Norway to review sovereign wealth fund's Israel investments
The review followed a report by the Aftenposten daily that said the $1.9 trillion fund had built a stake in 2023-24 in an Israeli jet engine group that provides services to Israel's armed forces, including the maintenance of fighter jets.
The fund's investment in the Bet Shemesh Engines Ltd. (BSEL) group is worrying, Norwegian Prime Minister Jonas Gahr Stoere told public broadcaster NRK.
'We must get clarification on this because reading about it makes me uneasy,' Stoere said.
BSEL did not immediately respond to a request for comment.
Norges Bank Investment Management (NBIM), which manages the fund, took a 1.3 percent stake in BSEL in 2023 and raised this to 2.09 percent by the end of 2024, holding shares worth $15.2 million, the latest available NBIM records show.
In light of Aftenposten's story and the security situation in Gaza and the West Bank, the central bank will now conduct a review of NBIM's Israeli holdings, Finance Minister Jens Stoltenberg said on Tuesday.
NBIM CEO Nicolai Tangen told NRK that BSEL had not appeared on any lists of recommended exclusions, such as by the United Nations or the fund's own ethics council.
Norway's parliament in June rejected a proposal for the sovereign wealth fund to divest from all companies with activities in the occupied Palestinian territories.
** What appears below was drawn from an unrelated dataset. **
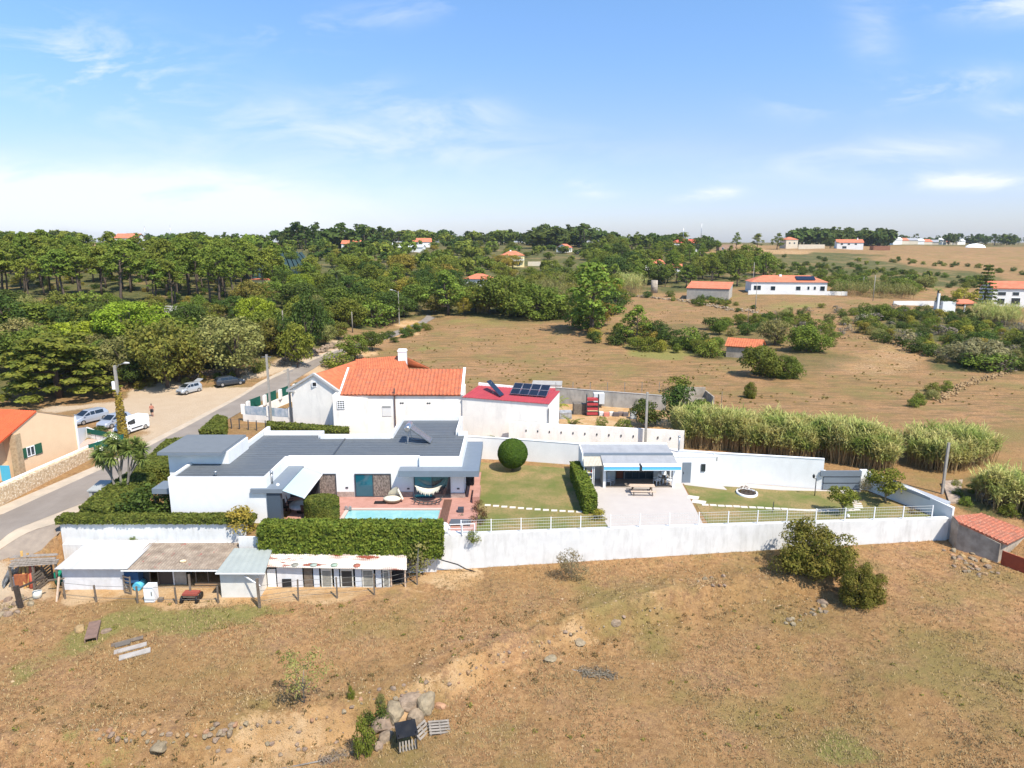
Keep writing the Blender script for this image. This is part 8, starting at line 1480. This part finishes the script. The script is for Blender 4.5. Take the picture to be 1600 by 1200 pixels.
# ---------------------------------------------------------------- vehicles
tyre = M('tyre', (.02, .02, .02), rough=.8); rim = M('alloy_rim', (.5, .5, .5), rough=.3, metal=.7); cglass = M('car_glass', (.01, .014, .018), rough=.05, spec=.9)
def car(label, f, r_, L_, Wd, Ht, paint, kind='hatch', near=1, trim=None, cat='car', name='parked_car', shift=0):
    """f, r_: pixel positions of the near-side front and rear wheels on the ground"""
    F0 = Vector(G(*f)); R0 = Vector(G(*r_)); d = (F0 - R0); d.z = 0; d.normalize(); ang = math.atan2(d.y, d.x); mid = (F0 + R0) / 2; n_ = Vector((-d.y, d.x, 0)); toward = -1 if n_.dot(Vector((-mid.x, -mid.y, 0))) > 0 else 1
    c = mid + n_ * toward * Wd / 2; z = H(c.x, c.y) + .03; rt_ = thing(name, label, cat, (c.x, c.y, z), ang); hl = L_ / 2; w = Wd / 2; wb = L_ * .305
    def loft(secs, m, nm, parent, bevel=.05, cab_=False):
        # secs: (x, z0, z1, halfwidth_low, halfwidth_top)
        vs = []; fs = []
        for x_, z0, z1, a, t in secs: am = (a + t) / 2 if cab_ else a * 1.02; vs += [(x_, -a, z0), (x_, a, z0), (x_, am, (z0 + z1) / 2), (x_, t, z1), (x_, -t, z1), (x_, -am, (z0 + z1) / 2)]
        for i in range(len(secs) - 1):
            for k in range(6): fs.append((i * 6 + k, i * 6 + (k + 1) % 6, (i + 1) * 6 + (k + 1) % 6, (i + 1) * 6 + k))
        fs += [tuple(range(6))[::-1], tuple(range((len(secs) - 1) * 6, len(secs) * 6))]
        return MB().mat(m).add(vs, fs).build(nm, parent, local=True, bevel=bevel)
    hood = Ht * .60; belt = Ht * .64; van = kind == 'van'
    if van: hood = Ht * .56; belt = Ht * .58
    body = loft([(-hl, .32, belt * .95, w * .86, w * .84), (-hl + .18, .2, belt, w * .98, w * .94), (-wb, .2, belt, w, w * .95), (wb - .25, .2, belt, w, w * .95), (hl - .75, .2, hood, w * .98, w * .9), (hl - .15, .24, hood * .82, w * .9, w * .8), (hl, .3, hood * .62, w * .78, w * .72)], paint, 'body', rt_)
    if van: cab = [(-hl + .03, belt - .03, Ht * .97, w * .93, w * .84), (-hl + .2, belt - .03, Ht, w * .95, w * .86), (wb * .35, belt - .03, Ht, w * .95, w * .84), (wb * .75, belt - .03, Ht * .93, w * .94, w * .78), (wb + .45, belt - .03, belt + .02, w * .9, w * .88)]
    elif kind == 'estate': cab = [(-hl + .08, belt - .03, belt + .05, w * .9, w * .86), (-hl + .45, belt - .03, Ht * .96, w * .92, w * .70), (-.2, belt - .03, Ht, w * .93, w * .72), (wb * .2, belt - .03, Ht * .985, w * .93, w * .70), (wb * .95, belt - .03, belt + .02, w * .9, w * .86)]
    else: cab = [(-hl + .06, belt - .03, belt + .08, w * .9, w * .86), (-hl + .32, belt - .03, Ht * .95, w * .92, w * .70), (-.3, belt - .03, Ht, w * .93, w * .72), (wb * .25, belt - .03, Ht * .97, w * .93, w * .70), (wb * 1.05, belt - .03, belt + .02, w * .9, w * .86)]
    loft(cab, paint, 'cabin', rt_, .04, True)
    # glazing: side windows, windscreen, rear window sit 1 cm proud of the cabin
    A_, B2 = cab[-2], cab[-1]; C_ = cab[1]
    def quad(nm, pts, m=cglass): MB().mat(m).add(pts, [(0, 1, 2, 3)]).build(nm, rt_, local=True)
    e = .03; zt = lambda s_, k: s_[1] + (s_[2] - s_[1]) * k
    quad('windscreen', [(A_[0] + (B2[0] - A_[0]) * .08 + e, -A_[4] * .9, zt(A_, .97)), (A_[0] + (B2[0] - A_[0]) * .08 + e, A_[4] * .9, zt(A_, .97)), (B2[0] - .06, B2[4] * .88, belt + .05), (B2[0] - .06, -B2[4] * .88, belt + .05)])
    for s_ in (-1, 1):
        xs_ = ([wb * .05, wb * .95] if van else [-hl + .75 if kind == 'estate' else -hl + .6, -.35, wb * .22, wb * .85]) ; n = len(xs_) - 1
        for i in range(n):
            x0_, x1_ = xs_[i] + .05, xs_[i + 1] - .05
            top = lambda x_: Ht * .93 if x_ < A_[0] else Ht * .93 - (Ht * .93 - belt - .05) * (x_ - A_[0]) / (B2[0] - A_[0])
            y_at = lambda z_: s_ * ((w * .945) + (w * .73 - w * .945) * (z_ - belt) / (Ht - belt) + .025) if not van else s_ * ((w * .96) + (w * .85 - w * .96) * (z_ - belt) / (Ht - belt) + .025)
            za, zb = top(x0_), top(x1_); lo = belt + .06
            quad('side_window', [(x0_, y_at(lo), lo), (x1_, y_at(lo), lo), (x1_, y_at(max(zb, lo + .03)), max(zb, lo + .03)), (x0_, y_at(za), za)])
    if not van: quad('rear_window', [(-hl + .10, -w * .76, belt + .08), (-hl + .10, w * .76, belt + .08), (C_[0] - .04, w * .64, Ht * .92), (C_[0] - .04, -w * .64, Ht * .92)])
    for sx_ in (-1, 1):
        for s_ in (-1, 1):
            t_ = mb(tyre).tube([(sx_ * wb, s_ * (w - .2), .31), (sx_ * wb, s_ * (w + .02), .31)], .32, 20).build('wheel', rt_, local=True); mb(rim).tube([(sx_ * wb, s_ * (w + .0), .31), (sx_ * wb, s_ * (w + .035), .31)], .2, 14).build('rim', t_, local=True)
            mb(M('headlamp', (.7, .72, .74), rough=.15) if sx_ > 0 else M('tail_lamp', (.35, .02, .02), rough=.2)).box(sx_ * (hl - (.28 if sx_ > 0 else .1)) - .06, sx_ * (hl - (.28 if sx_ > 0 else .1)) + .06, s_ * w * .72 - .14, s_ * w * .72 + .14, hood * .72, hood * .86).build('headlight' if sx_ > 0 else 'tail_light', rt_, local=True)
    mb(black_m).box(hl - .05, hl + .015, -w * .5, w * .5, .38, .55).build('grille', rt_, local=True)
    for s_ in (-1, 1): mb(paint).box(wb * .78, wb * .92, s_ * w * 1.0, s_ * w * 1.12, belt + .0, belt + .14).build('mirror', rt_, local=True)
    if van:
        for s_ in (-1, 1): mb(black_m).box(-wb + .45, wb - .5, s_ * (w + .015) - .02, s_ * (w + .015) + .02, .52, .66).build('trim_strip', rt_, local=True)
    return rt_
silver = M('silver_paint', (.46, .47, .48), rough=.3, metal=.35, spec=.6); silver2 = M('cool_silver_paint', (.42, .45, .50), rough=.3, metal=.35, spec=.6); darkp = M('anthracite_paint', (.03, .036, .045), rough=.2, spec=.7); whitep = M('van_white_paint', (.78, .78, .78), rough=.3, spec=.6)
hc = car('small silver hatchback with raised tailgate on the sandy lay-by', (289.5, 618), (313.5, 611.5), 3.75, 1.68, 1.5, silver)
mb(silver).add([(-1.5, -.6, 1.5), (-1.5, .6, 1.5), (-2.3, .6, 1.85), (-2.3, -.6, 1.85), (-1.5, -.6, 1.45), (-1.5, .6, 1.45), (-2.3, .6, 1.8), (-2.3, -.6, 1.8)], [(0, 1, 2, 3), (7, 6, 5, 4), (0, 4, 5, 1), (1, 5, 6, 2), (2, 6, 7, 3), (3, 7, 4, 0)]).build('tailgate', hc, local=True)
car('dark grey estate car parked behind the silver hatchback', (375, 601.5), (349, 606.5), 4.5, 1.75, 1.48, darkp, 'estate')
car('silver people carrier parked half behind the peach house', (134, 664), (160, 657.5), 4.6, 1.8, 1.62, silver2, 'estate')
car('light silver car hidden behind the ivy-wrapped pole', (172, 671), (203, 661), 4.3, 1.75, 1.5, silver2, 'estate')
car('small white panel van beside the ivy-wrapped pole', (198, 680.5), (230.5, 670), 4.3, 1.75, 1.82, whitep, 'van', name='panel_van', cat='van')
# ---------------------------------------------------------------- person
x, y, z = G(238, 651); per = thing('person', 'bare-chested person in dark shorts walking across the sandy lay-by', 'person', (x, y, z), R(-65))
J = dict(pel=(0, 0, .93), wai=(0, 0, 1.05), che=(.02, 0, 1.32), nek=(.03, 0, 1.48), hd1=(.05, 0, 1.56), hd2=(.06, 0, 1.68), hip_l=(0, .1, .9), kn_l=(.22, .1, .5), an_l=(.18, .1, .1), to_l=(.33, .1, .03), hip_r=(0, -.1, .9), kn_r=(-.08, -.1, .48), an_r=(-.36, -.1, .16), to_r=(-.24, -.1, .03),
         sh_l=(0, .2, 1.42), el_l=(-.12, .26, 1.14), wr_l=(.02, .27, .9), ha_l=(.07, .26, .8), sh_r=(0, -.2, 1.42), el_r=(.05, -.27, 1.13), wr_r=(.26, -.25, .98), ha_r=(.34, -.24, .92))
Ed = [('pel', 'wai'), ('wai', 'che'), ('che', 'nek'), ('nek', 'hd1'), ('hd1', 'hd2'), ('pel', 'hip_l'), ('hip_l', 'kn_l'), ('kn_l', 'an_l'), ('an_l', 'to_l'), ('pel', 'hip_r'), ('hip_r', 'kn_r'), ('kn_r', 'an_r'), ('an_r', 'to_r'), ('che', 'sh_l'), ('sh_l', 'el_l'), ('el_l', 'wr_l'), ('wr_l', 'ha_l'), ('che', 'sh_r'), ('sh_r', 'el_r'), ('el_r', 'wr_r'), ('wr_r', 'ha_r')]
Rd = dict(pel=.15, wai=.14, che=.17, nek=.06, hd1=.085, hd2=.09, hip=.095, kn=.06, an=.04, to=.035, sh=.065, el=.042, wr=.03, ha=.035)
nm = list(J); me = bpy.data.meshes.new('body'); me.from_pydata([J[k] for k in nm], [(nm.index(a), nm.index(b)) for a, b in Ed], []); bo = bpy.data.objects.new('body', me); COL.objects.link(bo); bo.parent = per
bo.modifiers.new('skin', 'SKIN'); sm_ = bo.modifiers.new('sub', 'SUBSURF'); sm_.levels = 1; sm_.render_levels = 2
if not me.skin_vertices: 
    bpy.context.view_layer.objects.active = bo
for i, k in enumerate(nm): rr_ = Rd[k.split('_')[0]]; me.skin_vertices[0].data[i].radius = (rr_, rr_)
me.skin_vertices[0].data[0].use_root = True; me.materials.append(M('tanned_skin', (.42, .17, .11), rough=.6))
b = mb(M('dark_shorts', (.03, .03, .035), rough=.9)); b.tube([(0, 0, 1.05), (0, 0, .88)], [.165, .175], 14); b.tube([(0, .1, .92), (.16, .1, .58)], [.125, .1], 12); b.tube([(0, -.1, .92), (-.06, -.1, .56)], [.125, .1], 12); b.build('shorts', per, local=True)
mb(M('dark_hair', (.03, .02, .015))).lathe([(.1 * math.cos(t), .1 * math.sin(t)) for t in np.linspace(-.1, 1.57, 7)], (.045, 0, 1.69), 14).build('hair', per, local=True)

# ---------------------------------------------------------------- thin air haze
hm_, N, L = new_mat('haze_air'); pvn = N.new('ShaderNodeVolumePrincipled'); pvn.inputs['Density'].default_value = .00008; pvn.inputs['Color'].default_value = (.88, .94, 1, 1); pvn.inputs['Anisotropy'].default_value = .2
on_ = N.new('ShaderNodeOutputMaterial'); L.new(pvn.outputs[0], on_.inputs['Volume'])
tag(mb(hm_).box(-6600, 6600, -60, 4200, -12, 75).build('haze'), 'thin pale haze over the far ridge', 'haze', kind='stuff')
The fund, which owns stakes in 8,700 companies worldwide, held shares in 65 Israeli companies at the end of 2024, valued at $1.95 billion, its records show.
Norway's sovereign wealth fund, the world's largest, has sold its stakes in an Israeli energy company and a telecoms group in the last year, and its ethics council has said it is reviewing whether to recommend divesting holdings in five banks.